The Progressive Agenda may not have even had form in the Founders' Time. That was because the much more basic issue was freedom. "Live free or die" is more than just a phrase, it's the essence of what the Founders sought to achieve. That battle has been won against Britain, but what about against our own darker natures? To categorically lump all Progressive idology as "anti-Founder" is a rhetorical deus ex machina - The Gods Disapprove, according to these self-styled Prophets of American Freedom. Who gave them any more right than myself to divine what the purpose of freedom is? To live like dogs under the thumb of a ruling superclass?

Denying that government taxation funds a great empowerment of the common citizen is to wish a return back to Tamany Hall and the Robber Barons and aristocratic classes. Could the great American entrepeneurial successes of the 20th Century - Microsoft, Fed Ex, AOL, Qualcomm - have occurred in such a climate? No, because without government improving the quality of life for the average citizen, those great visionaries would never have had the resources, education, or simple good health to pursue their vision.

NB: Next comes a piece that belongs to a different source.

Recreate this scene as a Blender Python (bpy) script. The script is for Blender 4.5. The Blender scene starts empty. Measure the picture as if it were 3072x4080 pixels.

Taxation - and government spending - is the lifeblood of our society. Every billionaire in this country owes a huge part of their success to the atmosphere of entrepeneurship which this country is built on. That atmosphere does not exist except to the priveleged few in a world where government is prevented from acting on behalf of the common man.

This is the central truth of why America is so successful and powerful. Because every man woman and child has the true ability to achieve their dreams. And it happened because of taxation. And it is threatened by these tax cust that are now law. What sacrifice have we made from the pool of our children's potential?

Government services are the Commons, and the tax cuts are the Tragedy.